Will I die never having read Don Quixote?


I bought Don Quixote about six years ago at a station. Probably either Manchester or Bristol as I was commuting between the two cities at the time. Dark days. There was some problem: the wrong kind of leaves, or a butterfly flapped its wings in Brazil. And therefore chaos and problems with all the trains.

We were told to expect the journey to take even longer than usual. So, I bought this enormous book.

But in that wonderful blitz spirit way that people adopt in the face of adversity and highly flawed train infrastructure, all the passengers sitting on the floor near the toilet in the foyer between carriages became firm friends for the duration of the journey. I don’t remember what we talked about or what any of them looked like. In my memory now, we’re all passing round a hip flask and sharing hilarious tales of adventure – but that’s my memories for you. I do remember laughing a lot, that the long journey passed pleasantly, and that the book remained untouched.

Until now.

When I finished Boy, Snow, Bird and was looking for my next read – its time had come.

This is a 950 page beast of a book. And almost a month later, I am barely over 100 pages in. Some of it is quite funny. Some of it is fairly interesting. But it is not gripping. The characters are not at all real to me; I couldn’t care less what is going to happen to them.

I almost never abandon books. But I am seriously considering abandoning this one.

I have read 31 books in 14 months since I started this blog. If I continue at the same rate, and if I live for a further 498 months (taking me to a respectable 80. I don’t expect I’ll last much longer than that, certainly not with marbles in tact) – then I will be able to read 1,102 more books in my life.

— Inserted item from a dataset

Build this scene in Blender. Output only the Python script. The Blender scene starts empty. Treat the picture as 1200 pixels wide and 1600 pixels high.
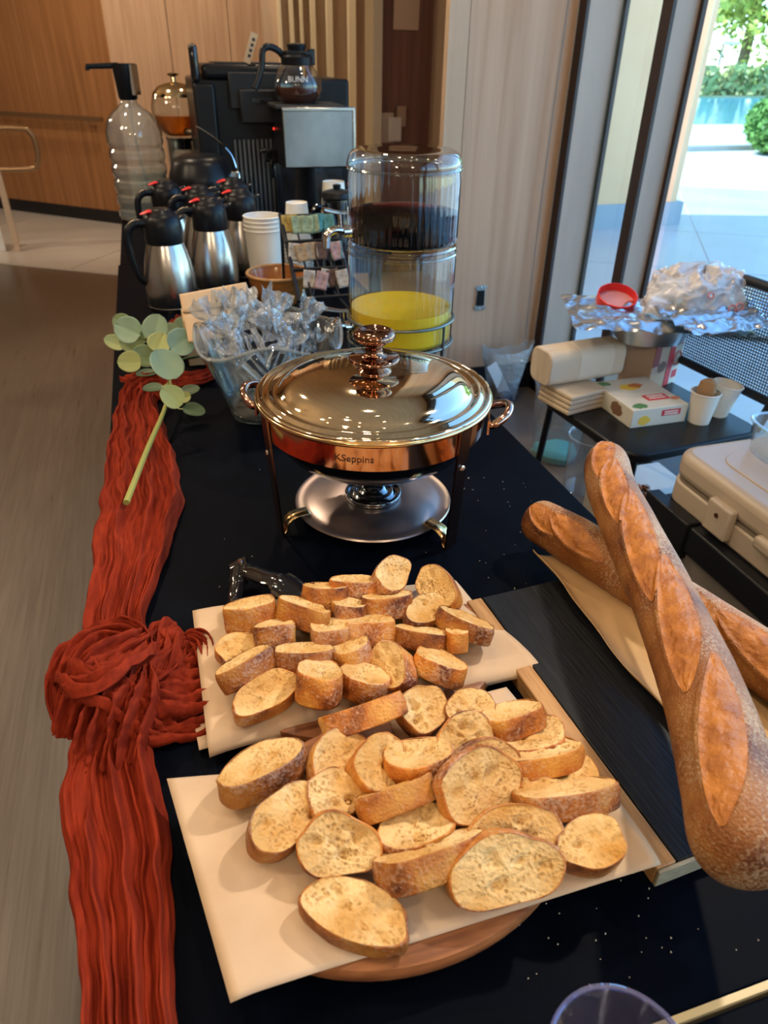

A sobering thought. 1,102.

I always thought I’d read or reread the complete works of Charles Dickens, Ernest Hemingway and Dorothy L. Sayers – to name only three – which takes me over 50 for a start. And definitely everything by Jules Verne, Edith Wharton and my beloved Robert Louis Stevenson. Well over another 50.

Helen Oyeyemi is 31 and she has written six books in ten years. I want to read everything she ever writes. That could be another 36. And there are lots more Oyeyemis that I have already discovered, and am yet to discover.

1,102 is starting to feel like an alarmingly low number. And like I should put Don Quixote to one side. It’s not doing it for me and it’s enormous. Maybe I should crack on with some others.

Unless you’ve read it, and it really starts to motor along after page 120? Otherwise, Don Quixote can join bungee jumping, oysters and Las Vegas on the list of things I will make my peace with never experiencing.